Could it qualify as a “best-ever” meal? Possibly. I was roughly six years old the last time I ate at a Shoney’s. In those days, eggs, French toast sticks and bacon held a special place in my heart now reserved for things like camembert, duck confit and, okay, bacon. And the all-you-can-eat factor adds a certain extravagance. But still, it’s a stretch.

I’d be quick to place it in the “guilty pleasure” category for the mix-and-match breakfast cereal station alone if it weren’t for the sad fact that I can barely remember most of the many other tastes piled upon my buffet plate. A few things stand out: sausage patties cooked to near-burnt (in a good way), for example, but little else.

Nostalgic it most certainly is. Each Thanksgiving, my family traveled from Chicago to Florida to visit my grandparents, leaving long before dawn to avoid traffic. I’d be asleep by the time we hit the highway, and when I’d awaken, we’d be in the parking lot of the Jasper, Indiana, Shoney’s, far enough away from home to proclaim ourselves officially on vacation. Starving and slap happy, we’d stuff ourselves the way only kids facing two weeks without homework can. And yet, as profound as this remembrance is, it too is also empty of specifics. Like listening to a CD of Broadway highlights without ever having seen the show.

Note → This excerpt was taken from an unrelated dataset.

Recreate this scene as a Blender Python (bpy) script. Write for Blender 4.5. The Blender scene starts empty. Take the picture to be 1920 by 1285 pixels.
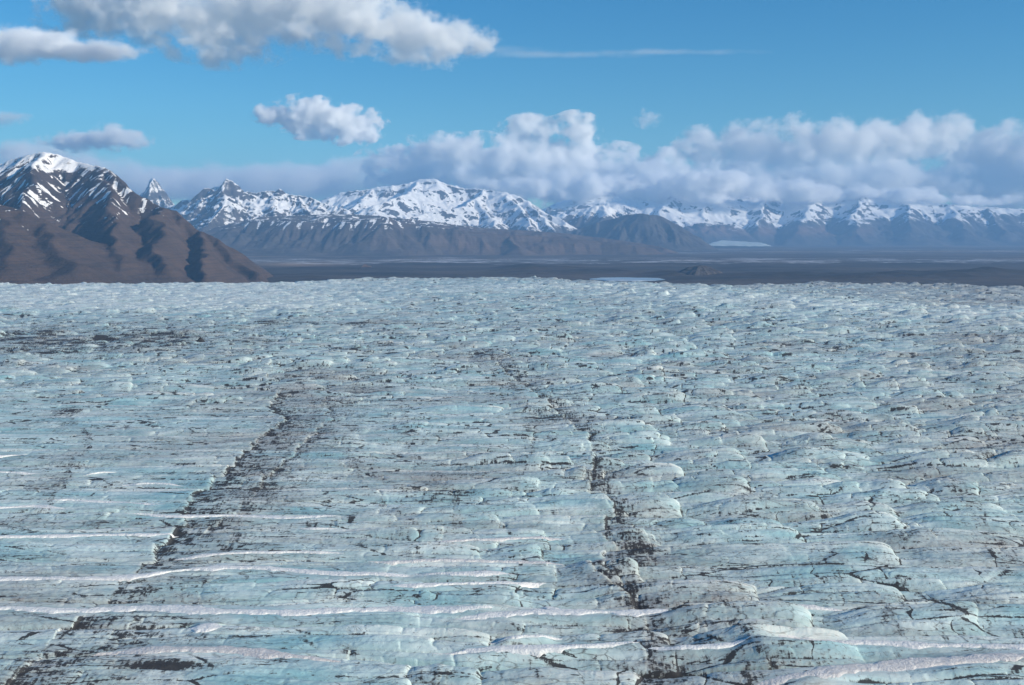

Why is it then that this meal feels so important to me? Why do I find myself reaching for the map at least once a year to calculate exactly how long it would take––5 hours, 24 minutes––and what time I’d have to leave––2:30 a.m.––to make breakfast?

Maybe it isn’t the food I’m hungry for. Maybe the real craving I’m yearning to sate is a return to a period in my life when there was still so much to look forward to: so many meals to be devoured, so much life yet to be drunk. What could taste better, really, than knowing all the best tastes you’ll ever have are still yet to come? Does a feeling have a flavor? I suspect it’s like Belgian waffles with whipped butter and syrupy peaches.

The best part of my doomsday dinner? I can wear sweatpants.